Gibraltar edges closer to Spain with post-Brexit tax treaty

Gibraltar: Theresa May let the Spanish use the Rock to roll right over her. Now it is drifting towards Spain (politically, not physically).

Is it good or bad?

The UK government has signed a new treaty with Spain over Gibraltar. No, it doesn’t transfer ownership of the Rock back to the Spanish, but it does align their tax systems.

Some might think this is inconsequential – but it puts Gibraltar in a closer position to Spain (and the EU), and will prevent it from being used as a tax haven.

Gibraltar voted to remain in the European Union in the 2016 referendum and the result – forcing the UK to leave – created considerable issues for the small community there.

Many commentators see this treaty – the first explicitly over Gibraltar between the UK and Spain in around 308 years – as a first step towards handing the Rock back.

Even if it isn’t, it seems likely the UK government will face criticism – if anybody gets to hear about it; the British mainstream media have ignored the treaty (in accordance with the apparent drift towards fascism in this country – the only news the public gets is what the country’s masters decide may be permitted).

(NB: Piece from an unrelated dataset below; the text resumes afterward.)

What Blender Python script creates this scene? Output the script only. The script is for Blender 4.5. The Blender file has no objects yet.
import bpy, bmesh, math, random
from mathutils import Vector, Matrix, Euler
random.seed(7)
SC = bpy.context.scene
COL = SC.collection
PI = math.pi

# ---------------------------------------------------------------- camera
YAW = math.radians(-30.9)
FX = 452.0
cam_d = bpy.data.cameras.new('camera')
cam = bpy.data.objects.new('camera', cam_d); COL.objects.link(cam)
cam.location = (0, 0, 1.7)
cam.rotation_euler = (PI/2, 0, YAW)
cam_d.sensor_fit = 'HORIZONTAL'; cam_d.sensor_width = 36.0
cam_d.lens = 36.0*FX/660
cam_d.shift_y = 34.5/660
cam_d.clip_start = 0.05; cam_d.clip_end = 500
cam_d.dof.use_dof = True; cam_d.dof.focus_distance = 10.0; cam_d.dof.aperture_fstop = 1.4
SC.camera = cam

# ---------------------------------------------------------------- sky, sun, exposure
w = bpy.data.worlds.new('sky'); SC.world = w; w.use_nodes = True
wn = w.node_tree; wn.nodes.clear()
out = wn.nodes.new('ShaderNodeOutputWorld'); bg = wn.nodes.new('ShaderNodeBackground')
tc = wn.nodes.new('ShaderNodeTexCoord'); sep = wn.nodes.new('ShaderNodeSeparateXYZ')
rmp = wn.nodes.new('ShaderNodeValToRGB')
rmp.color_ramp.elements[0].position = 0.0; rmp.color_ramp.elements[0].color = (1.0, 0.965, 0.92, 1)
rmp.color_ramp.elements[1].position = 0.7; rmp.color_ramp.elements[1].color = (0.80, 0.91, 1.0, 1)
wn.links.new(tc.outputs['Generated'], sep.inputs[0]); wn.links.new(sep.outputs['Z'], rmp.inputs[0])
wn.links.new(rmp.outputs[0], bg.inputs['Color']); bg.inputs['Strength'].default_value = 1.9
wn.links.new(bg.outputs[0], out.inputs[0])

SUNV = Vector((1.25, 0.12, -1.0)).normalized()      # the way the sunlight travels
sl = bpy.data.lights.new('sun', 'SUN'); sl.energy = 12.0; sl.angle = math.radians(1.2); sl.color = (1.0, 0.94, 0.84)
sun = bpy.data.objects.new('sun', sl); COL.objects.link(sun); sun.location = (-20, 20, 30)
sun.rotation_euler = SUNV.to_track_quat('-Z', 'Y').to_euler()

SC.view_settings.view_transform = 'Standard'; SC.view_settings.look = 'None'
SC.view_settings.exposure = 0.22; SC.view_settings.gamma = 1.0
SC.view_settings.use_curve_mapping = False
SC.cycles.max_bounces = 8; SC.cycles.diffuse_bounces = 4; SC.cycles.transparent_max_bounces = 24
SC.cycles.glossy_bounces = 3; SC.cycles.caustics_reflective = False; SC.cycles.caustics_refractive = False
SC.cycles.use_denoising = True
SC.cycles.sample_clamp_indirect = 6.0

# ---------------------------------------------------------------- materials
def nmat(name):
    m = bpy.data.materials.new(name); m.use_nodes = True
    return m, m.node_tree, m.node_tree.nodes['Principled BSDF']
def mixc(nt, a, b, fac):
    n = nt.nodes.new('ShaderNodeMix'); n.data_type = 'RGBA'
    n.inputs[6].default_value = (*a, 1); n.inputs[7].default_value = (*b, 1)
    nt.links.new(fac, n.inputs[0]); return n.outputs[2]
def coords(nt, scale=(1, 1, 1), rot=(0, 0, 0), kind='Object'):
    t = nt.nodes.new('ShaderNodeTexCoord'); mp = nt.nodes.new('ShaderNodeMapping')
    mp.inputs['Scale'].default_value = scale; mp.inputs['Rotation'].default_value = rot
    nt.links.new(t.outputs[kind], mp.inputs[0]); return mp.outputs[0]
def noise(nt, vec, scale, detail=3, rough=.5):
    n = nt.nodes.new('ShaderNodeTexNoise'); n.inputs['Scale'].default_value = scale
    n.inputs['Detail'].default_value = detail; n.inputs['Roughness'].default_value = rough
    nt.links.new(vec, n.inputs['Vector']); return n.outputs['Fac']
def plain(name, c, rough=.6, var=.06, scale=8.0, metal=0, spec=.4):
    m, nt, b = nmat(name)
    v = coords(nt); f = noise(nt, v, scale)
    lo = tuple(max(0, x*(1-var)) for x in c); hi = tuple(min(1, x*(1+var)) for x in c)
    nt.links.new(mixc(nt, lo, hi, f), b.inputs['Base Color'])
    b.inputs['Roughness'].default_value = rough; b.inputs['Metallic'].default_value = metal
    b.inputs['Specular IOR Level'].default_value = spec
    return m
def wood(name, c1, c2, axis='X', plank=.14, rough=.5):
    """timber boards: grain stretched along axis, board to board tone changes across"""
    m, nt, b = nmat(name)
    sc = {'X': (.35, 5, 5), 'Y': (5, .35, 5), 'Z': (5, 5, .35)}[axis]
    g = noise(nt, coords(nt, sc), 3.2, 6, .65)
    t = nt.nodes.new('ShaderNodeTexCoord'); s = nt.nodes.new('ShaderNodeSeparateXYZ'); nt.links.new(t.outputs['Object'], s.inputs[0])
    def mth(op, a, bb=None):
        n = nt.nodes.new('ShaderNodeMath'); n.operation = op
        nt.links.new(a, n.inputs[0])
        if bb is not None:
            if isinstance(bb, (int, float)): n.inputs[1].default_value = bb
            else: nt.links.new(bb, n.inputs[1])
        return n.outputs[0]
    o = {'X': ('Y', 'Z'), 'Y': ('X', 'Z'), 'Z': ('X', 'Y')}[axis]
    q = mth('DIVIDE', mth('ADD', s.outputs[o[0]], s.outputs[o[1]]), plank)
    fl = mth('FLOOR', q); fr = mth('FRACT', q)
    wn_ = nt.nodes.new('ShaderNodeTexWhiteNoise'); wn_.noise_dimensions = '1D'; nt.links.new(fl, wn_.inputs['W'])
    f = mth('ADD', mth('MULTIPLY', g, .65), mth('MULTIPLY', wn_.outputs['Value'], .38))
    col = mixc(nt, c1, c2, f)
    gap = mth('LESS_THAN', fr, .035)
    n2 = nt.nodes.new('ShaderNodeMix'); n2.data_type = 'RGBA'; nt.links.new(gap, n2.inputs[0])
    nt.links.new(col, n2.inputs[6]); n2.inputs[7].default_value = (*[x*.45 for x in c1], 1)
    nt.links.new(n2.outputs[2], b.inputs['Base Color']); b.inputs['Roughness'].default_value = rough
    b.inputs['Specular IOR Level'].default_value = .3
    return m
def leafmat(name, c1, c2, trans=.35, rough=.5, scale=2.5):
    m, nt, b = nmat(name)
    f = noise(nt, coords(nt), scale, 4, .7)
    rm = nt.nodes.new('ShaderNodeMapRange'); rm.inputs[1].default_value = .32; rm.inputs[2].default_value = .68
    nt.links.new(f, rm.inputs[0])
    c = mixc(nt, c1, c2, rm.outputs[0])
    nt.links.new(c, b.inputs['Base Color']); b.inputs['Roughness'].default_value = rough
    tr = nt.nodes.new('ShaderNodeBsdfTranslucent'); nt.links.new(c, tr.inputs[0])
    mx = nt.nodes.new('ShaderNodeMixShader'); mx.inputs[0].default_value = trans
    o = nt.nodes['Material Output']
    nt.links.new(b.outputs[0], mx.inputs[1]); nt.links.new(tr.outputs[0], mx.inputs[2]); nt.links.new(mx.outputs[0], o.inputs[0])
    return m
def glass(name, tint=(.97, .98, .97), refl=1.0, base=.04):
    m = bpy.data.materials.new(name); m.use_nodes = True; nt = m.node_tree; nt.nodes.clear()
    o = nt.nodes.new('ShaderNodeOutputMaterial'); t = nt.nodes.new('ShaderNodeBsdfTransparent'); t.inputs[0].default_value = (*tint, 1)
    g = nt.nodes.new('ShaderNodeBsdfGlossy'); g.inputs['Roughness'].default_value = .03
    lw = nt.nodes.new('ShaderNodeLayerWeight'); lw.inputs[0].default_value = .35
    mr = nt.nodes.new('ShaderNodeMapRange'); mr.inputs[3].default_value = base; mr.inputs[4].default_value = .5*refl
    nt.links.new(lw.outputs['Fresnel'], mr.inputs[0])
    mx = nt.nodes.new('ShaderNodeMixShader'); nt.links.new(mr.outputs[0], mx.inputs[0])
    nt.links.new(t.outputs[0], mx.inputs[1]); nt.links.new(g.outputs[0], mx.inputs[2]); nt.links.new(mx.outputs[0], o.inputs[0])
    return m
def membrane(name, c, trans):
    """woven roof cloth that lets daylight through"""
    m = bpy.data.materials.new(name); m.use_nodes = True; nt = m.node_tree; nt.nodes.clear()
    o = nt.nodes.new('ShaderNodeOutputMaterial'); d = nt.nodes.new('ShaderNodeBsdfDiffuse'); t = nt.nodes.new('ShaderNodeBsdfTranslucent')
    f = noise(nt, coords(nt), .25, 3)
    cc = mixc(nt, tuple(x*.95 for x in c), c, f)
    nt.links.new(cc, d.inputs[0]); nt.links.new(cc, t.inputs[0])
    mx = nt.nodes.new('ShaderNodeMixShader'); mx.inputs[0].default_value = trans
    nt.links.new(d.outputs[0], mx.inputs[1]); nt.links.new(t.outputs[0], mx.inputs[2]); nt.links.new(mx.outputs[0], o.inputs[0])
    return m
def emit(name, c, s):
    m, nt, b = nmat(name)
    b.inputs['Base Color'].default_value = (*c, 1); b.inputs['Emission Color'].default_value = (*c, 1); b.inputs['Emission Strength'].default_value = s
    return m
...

Spain demanded a free hand to negotiate the future of Gibraltar with the UK back in 2018, raising concerns that its government believed it would be better-able to have the Rock returned to it without the other EU nations holding it back.

I said at the time that a threat to the UK’s ownership of even one territory could create a cascade effect in which attempts are made to take many of them away at once – and the UK’s military capacity may no longer be great enough to prevent them all.

But the loss of even one will harm the country’s international reputation and accelerate its decline into backwater, “has-been” status – from which the world’s rising players may not allow it to rise for many lifetimes.

Theresa May, prime minister at the time, followed this by allowing Spain a veto over Gibraltar benefiting from any future trade deal between the UK and the EU. This prompted Spanish politicians to claim that the UK would have to open talks over “joint sovereignty”.

That hasn’t happened yet and, personally, This Writer couldn’t care less if a few tax avoiders have their noses put out of joint, but I wonder how it will affect business there.

An economic downturn could be all the prompting needed to turn residents away from a UK that they may rightly feel has betrayed them.